----- Input material
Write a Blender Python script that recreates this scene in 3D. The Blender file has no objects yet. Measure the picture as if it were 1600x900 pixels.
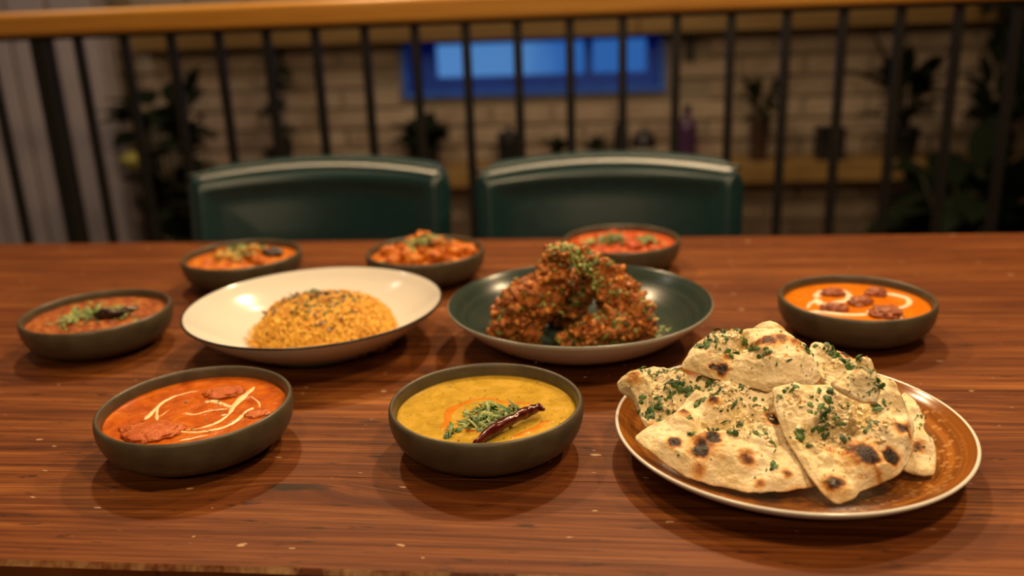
import bpy, bmesh, math, random
from mathutils import Vector, Matrix, noise, Euler
from mathutils.bvhtree import BVHTree
S = bpy.context.scene
COL = S.collection
R = math.radians
RND = random.Random(11)
ZT = 0.75                      # table top height

# ------------------------------------------------------------------ camera, world, lights, exposure
cam = bpy.data.cameras.new('camera')
cam.sensor_fit = 'HORIZONTAL'; cam.sensor_width = 36.0
cam.lens = 36.0 * 1379.38 / 1600.0
cam.clip_start = 0.02
cam.dof.use_dof = True
cam.dof.focus_distance = 0.67
cam.dof.aperture_fstop = 3.0
cam_o = bpy.data.objects.new('camera', cam); COL.objects.link(cam_o)
cam_o.matrix_world = (Matrix.Translation((0, 0, 1.0868)) @ Matrix.Rotation(R(6.4), 4, 'Z')
                      @ Matrix.Rotation(R(90 - 17.478), 4, 'X') @ Matrix.Rotation(R(-2.212), 4, 'Z'))
S.camera = cam_o
S.view_settings.view_transform = 'Standard'
S.view_settings.look = 'None'
S.view_settings.gamma = 1.0
S.view_settings.use_curve_mapping = False
S.view_settings.exposure = 0.0
w = bpy.data.worlds.new('world'); S.world = w; w.use_nodes = True
w.node_tree.nodes['Background'].inputs[0].default_value = (1.0, 0.72, 0.45, 1)
w.node_tree.nodes['Background'].inputs[1].default_value = 0.03
WARM = (1.0, 0.70, 0.39)
def lamp(name, loc, target, power, size=0.12, color=WARM, spread=170, kind='AREA', blend=.6):
    l = bpy.data.lights.new(name, kind)
    l.energy = power; l.color = color
    if kind == 'AREA':
        l.shape = 'DISK'; l.size = size; l.spread = R(spread)
    elif kind == 'SPOT':
        l.shadow_soft_size = size; l.spot_size = R(spread); l.spot_blend = blend
    o = bpy.data.objects.new(name, l); COL.objects.link(o)
    o.location = loc
    o.rotation_euler = (Vector(target) - Vector(loc)).to_track_quat('-Z', 'Y').to_euler()
    return o
# row of ceiling lamps beyond the table, lamps above the near side, a lamp for the brick wall
lamp('lamp_far_a', (-0.75, 1.75, 2.30), (-0.2, 0.7, .75), 15, .075)
lamp('lamp_far_b', (0.15, 1.85, 2.30), (0.1, 0.7, .75), 19, .075)
lamp('lamp_far_c', (1.05, 1.60, 2.30), (0.3, 0.5, .75), 13, .075)
lamp('lamp_near_a', (-0.45, 0.30, 2.45), (-.1, 0.6, .75), 7, .16)
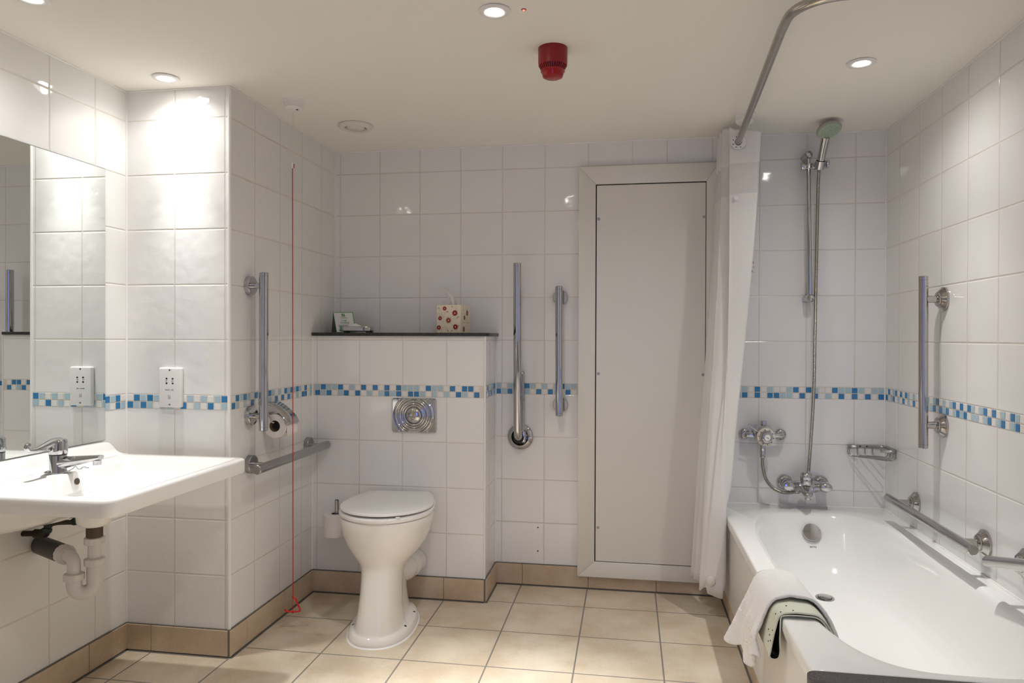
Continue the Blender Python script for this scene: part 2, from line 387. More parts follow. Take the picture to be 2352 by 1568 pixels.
skirt('baseboard_cistern_end', 'short beige tile skirting on the boxing end', (.798, BX - .009), (0, 1), (1, 0), .25, [])
skirt('baseboard_alcove', 'beige tile skirting left of the toilet', (0, D - .009), (0, 1), (1, 0), .68, [.114, .411])
skirt('baseboard_pier', 'beige tile skirting at the foot of the pier', (WL, D), (1, 0), (0, -1), .4115, [.106])
skirt('baseboard_left', 'beige tile skirting under the basin', (WL, D), (0, -1), (1, 0), 2.5, [.194, .50, .807, 1.114])
skirt('baseboard_bath', 'beige tile skirting along the bath panel', (1.838, 0), (0, -1), (-1, 0), 3.4, [.28, .587, .894, 1.2], h=.062, t=.012)
# white edge trims and sealant beads
def bead(name, label, a, b, r=.0042):
    return struct(name, M().tube([a, b], r, 8), SIL, label, 'trim', 40)
zc = H - .002
bead('trim_1', 'white plastic corner trim on the pier edge', (-.002, D + .002, .1), (-.002, D + .002, H), .0065)
bead('trim_2', 'white tile trim on the boxing edge', (.7965, BX + .0015, .1), (.7965, BX + .0015, 1.158), .005)
bead('trim_3', 'white sealant line in the corner above the boxing', (.001, -.001, 1.17), (.001, -.001, H))
bead('trim_4', 'white sealant line along the far ceiling edge', (0, -.001, zc), (W, -.001, zc))
bead('trim_5', 'white sealant line along the alcove ceiling edge', (.001, D, zc), (.001, 0, zc))
bead('trim_6', 'white sealant line along the pier ceiling edge', (WL, D - .001, zc), (0, D - .001, zc), .003)
bead('trim_7', 'white sealant line along the mirror wall ceiling edge', (WL + .001, -3.4, zc), (WL + .001, D, zc))
bead('trim_8', 'white sealant line in the bath corner', (W - .001, -.001, .42), (W - .001, -.001, H))
bead('trim_9', 'white sealant line along the bath wall ceiling edge', (W - .001, -3.4, zc), (W - .001, 0, zc))
bead('trim_10', 'white sealant line between pier and mirror wall', (WL + .001, D - .001, .1), (WL + .001, D - .001, H))
bead('trim_11', 'white sealant line beside the toilet boxing', (.001, BX - .001, .1), (.001, BX - .001, 1.16))
bead('trim_12', 'white sealant line right of the boxing', (.799, -.001, .1), (.799, -.001, 1.16))

# ------------------------------------------------------------------ ceiling fittings
def downlight_parts(t, loc):
    x, y, z = loc
    ob('bezel', M().lathe([(.0445, -.0012), (.0445, -.004), (.041, -.0065), (.029, -.0060), (.0235, -.0035)], (x, y, z), n=40, caps=False), PLA, t)
    ob('shadow_gap', M().lathe([(.0432, -.0002), (.0432, -.002)], (x, y, z), n=36), DARK, t)
    ob('lens', M().lathe([(.0238, -.0012), (.0232, -.0052), (.0, -.0062)], (x, y, z), n=32), LAMP, t)
spots = [((-.175, -1.042), 'round recessed ceiling spotlight beside the top of the tiled pier'),
         ((1.046, -1.366), 'round recessed ceiling spotlight nearest the red alarm sounder'),
         ((2.157, -.820), 'round recessed ceiling spotlight above the bath'),
         ((-.153, -1.632), 'round recessed ceiling spotlight cut off at the top corner above the mirror'),
         ((1.046, -2.50), 'added unseen ceiling spotlight by the bathroom doorway for extra light')]  # doorway fitting and its lamps are unseen, added to brighten the room
first = None
def lamp(name, loc, energy, size, blend, col, rad=.02):
    l = bpy.data.lights.new(name, 'SPOT'); l.energy = energy; l.spot_size = R(size); l.spot_blend = blend; l.color = col; l.shadow_soft_size = rad
    o = bpy.data.objects.new(name, l); COL.objects.link(o); o.location = loc; o['kind'] = 'helper'; return o
FLOOD = [4.5, 12, 8, 6, 9]; BEAM = [6, 18, 17, 11, 22]; CORE = [22, 165, 24, 42, 135]
for i, ((x, y), lab) in enumerate(spots):
    if first is None:
        first = thing('ceiling_spotlight', lab, 'spotlight', (x, y, H), 'ceiling spotlights'); downlight_parts(first, (x, y, H))
    else:
        t = copy_tree(first); t.location = (x, y, H); t['label'] = lab
    lamp('spot_flood', (x, y, H - .012), FLOOD[i], 160, .9, (1, .982, .955))
    lamp('spot_beam', (x, y, H - .012), BEAM[i], 78, 1, (1, .982, .955))
    if CORE[i]: lamp('spot_core', (x, y, H - .012), CORE[i], 46, 1, (1, .985, .96))
t = thing('fire_alarm_sounder', 'red cylindrical alarm sounder and beacon on the ceiling', 'alarm', (1.1776, -1.084, H))
c = (1.1776, -1.084, H)
ob('body', M().lathe([(.0455, 0), (.0455, -.045), (.0442, -.0545)], c, n=48), REDP, t)
mm = M().lathe([(.0405, -.0545), (.0338, -.069)], c, n=48)
bd = ob('grille', mm, DARK, t)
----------
→ Task
Quote the material word for word, dropping any images it holds.

→ Solution
Write a Blender Python script that recreates this scene in 3D. The Blender file has no objects yet. Measure the picture as if it were 1600x900 pixels.
import bpy, bmesh, math, random
from mathutils import Vector, Matrix, noise, Euler
from mathutils.bvhtree import BVHTree
S = bpy.context.scene
COL = S.collection
R = math.radians
RND = random.Random(11)
ZT = 0.75                      # table top height

# ------------------------------------------------------------------ camera, world, lights, exposure
cam = bpy.data.cameras.new('camera')
cam.sensor_fit = 'HORIZONTAL'; cam.sensor_width = 36.0
cam.lens = 36.0 * 1379.38 / 1600.0
cam.clip_start = 0.02
cam.dof.use_dof = True
cam.dof.focus_distance = 0.67
cam.dof.aperture_fstop = 3.0
cam_o = bpy.data.objects.new('camera', cam); COL.objects.link(cam_o)
cam_o.matrix_world = (Matrix.Translation((0, 0, 1.0868)) @ Matrix.Rotation(R(6.4), 4, 'Z')
                      @ Matrix.Rotation(R(90 - 17.478), 4, 'X') @ Matrix.Rotation(R(-2.212), 4, 'Z'))
S.camera = cam_o
S.view_settings.view_transform = 'Standard'
S.view_settings.look = 'None'
S.view_settings.gamma = 1.0
S.view_settings.use_curve_mapping = False
S.view_settings.exposure = 0.0
w = bpy.data.worlds.new('world'); S.world = w; w.use_nodes = True
w.node_tree.nodes['Background'].inputs[0].default_value = (1.0, 0.72, 0.45, 1)
w.node_tree.nodes['Background'].inputs[1].default_value = 0.03
WARM = (1.0, 0.70, 0.39)
def lamp(name, loc, target, power, size=0.12, color=WARM, spread=170, kind='AREA', blend=.6):
    l = bpy.data.lights.new(name, kind)
    l.energy = power; l.color = color
    if kind == 'AREA':
        l.shape = 'DISK'; l.size = size; l.spread = R(spread)
    elif kind == 'SPOT':
        l.shadow_soft_size = size; l.spot_size = R(spread); l.spot_blend = blend
    o = bpy.data.objects.new(name, l); COL.objects.link(o)
    o.location = loc
    o.rotation_euler = (Vector(target) - Vector(loc)).to_track_quat('-Z', 'Y').to_euler()
    return o
# row of ceiling lamps beyond the table, lamps above the near side, a lamp for the brick wall
lamp('lamp_far_a', (-0.75, 1.75, 2.30), (-0.2, 0.7, .75), 15, .075)
lamp('lamp_far_b', (0.15, 1.85, 2.30), (0.1, 0.7, .75), 19, .075)
lamp('lamp_far_c', (1.05, 1.60, 2.30), (0.3, 0.5, .75), 13, .075)
lamp('lamp_near_a', (-0.45, 0.30, 2.45), (-.1, 0.6, .75), 7, .16)
Continue the Blender Python script for this scene: part 2, from line 387. More parts follow. Take the picture to be 2352 by 1568 pixels.
skirt('baseboard_cistern_end', 'short beige tile skirting on the boxing end', (.798, BX - .009), (0, 1), (1, 0), .25, [])
skirt('baseboard_alcove', 'beige tile skirting left of the toilet', (0, D - .009), (0, 1), (1, 0), .68, [.114, .411])
skirt('baseboard_pier', 'beige tile skirting at the foot of the pier', (WL, D), (1, 0), (0, -1), .4115, [.106])
skirt('baseboard_left', 'beige tile skirting under the basin', (WL, D), (0, -1), (1, 0), 2.5, [.194, .50, .807, 1.114])
skirt('baseboard_bath', 'beige tile skirting along the bath panel', (1.838, 0), (0, -1), (-1, 0), 3.4, [.28, .587, .894, 1.2], h=.062, t=.012)
# white edge trims and sealant beads
def bead(name, label, a, b, r=.0042):
    return struct(name, M().tube([a, b], r, 8), SIL, label, 'trim', 40)
zc = H - .002
bead('trim_1', 'white plastic corner trim on the pier edge', (-.002, D + .002, .1), (-.002, D + .002, H), .0065)
bead('trim_2', 'white tile trim on the boxing edge', (.7965, BX + .0015, .1), (.7965, BX + .0015, 1.158), .005)
bead('trim_3', 'white sealant line in the corner above the boxing', (.001, -.001, 1.17), (.001, -.001, H))
bead('trim_4', 'white sealant line along the far ceiling edge', (0, -.001, zc), (W, -.001, zc))
bead('trim_5', 'white sealant line along the alcove ceiling edge', (.001, D, zc), (.001, 0, zc))
bead('trim_6', 'white sealant line along the pier ceiling edge', (WL, D - .001, zc), (0, D - .001, zc), .003)
bead('trim_7', 'white sealant line along the mirror wall ceiling edge', (WL + .001, -3.4, zc), (WL + .001, D, zc))
bead('trim_8', 'white sealant line in the bath corner', (W - .001, -.001, .42), (W - .001, -.001, H))
bead('trim_9', 'white sealant line along the bath wall ceiling edge', (W - .001, -3.4, zc), (W - .001, 0, zc))
bead('trim_10', 'white sealant line between pier and mirror wall', (WL + .001, D - .001, .1), (WL + .001, D - .001, H))
bead('trim_11', 'white sealant line beside the toilet boxing', (.001, BX - .001, .1), (.001, BX - .001, 1.16))
bead('trim_12', 'white sealant line right of the boxing', (.799, -.001, .1), (.799, -.001, 1.16))

# ------------------------------------------------------------------ ceiling fittings
def downlight_parts(t, loc):
    x, y, z = loc
    ob('bezel', M().lathe([(.0445, -.0012), (.0445, -.004), (.041, -.0065), (.029, -.0060), (.0235, -.0035)], (x, y, z), n=40, caps=False), PLA, t)
    ob('shadow_gap', M().lathe([(.0432, -.0002), (.0432, -.002)], (x, y, z), n=36), DARK, t)
    ob('lens', M().lathe([(.0238, -.0012), (.0232, -.0052), (.0, -.0062)], (x, y, z), n=32), LAMP, t)
spots = [((-.175, -1.042), 'round recessed ceiling spotlight beside the top of the tiled pier'),
         ((1.046, -1.366), 'round recessed ceiling spotlight nearest the red alarm sounder'),
         ((2.157, -.820), 'round recessed ceiling spotlight above the bath'),
         ((-.153, -1.632), 'round recessed ceiling spotlight cut off at the top corner above the mirror'),
         ((1.046, -2.50), 'added unseen ceiling spotlight by the bathroom doorway for extra light')]  # doorway fitting and its lamps are unseen, added to brighten the room
first = None
def lamp(name, loc, energy, size, blend, col, rad=.02):
    l = bpy.data.lights.new(name, 'SPOT'); l.energy = energy; l.spot_size = R(size); l.spot_blend = blend; l.color = col; l.shadow_soft_size = rad
    o = bpy.data.objects.new(name, l); COL.objects.link(o); o.location = loc; o['kind'] = 'helper'; return o
FLOOD = [4.5, 12, 8, 6, 9]; BEAM = [6, 18, 17, 11, 22]; CORE = [22, 165, 24, 42, 135]
for i, ((x, y), lab) in enumerate(spots):
    if first is None:
        first = thing('ceiling_spotlight', lab, 'spotlight', (x, y, H), 'ceiling spotlights'); downlight_parts(first, (x, y, H))
    else:
        t = copy_tree(first); t.location = (x, y, H); t['label'] = lab
    lamp('spot_flood', (x, y, H - .012), FLOOD[i], 160, .9, (1, .982, .955))
    lamp('spot_beam', (x, y, H - .012), BEAM[i], 78, 1, (1, .982, .955))
    if CORE[i]: lamp('spot_core', (x, y, H - .012), CORE[i], 46, 1, (1, .985, .96))
t = thing('fire_alarm_sounder', 'red cylindrical alarm sounder and beacon on the ceiling', 'alarm', (1.1776, -1.084, H))
c = (1.1776, -1.084, H)
ob('body', M().lathe([(.0455, 0), (.0455, -.045), (.0442, -.0545)], c, n=48), REDP, t)
mm = M().lathe([(.0405, -.0545), (.0338, -.069)], c, n=48)
bd = ob('grille', mm, DARK, t)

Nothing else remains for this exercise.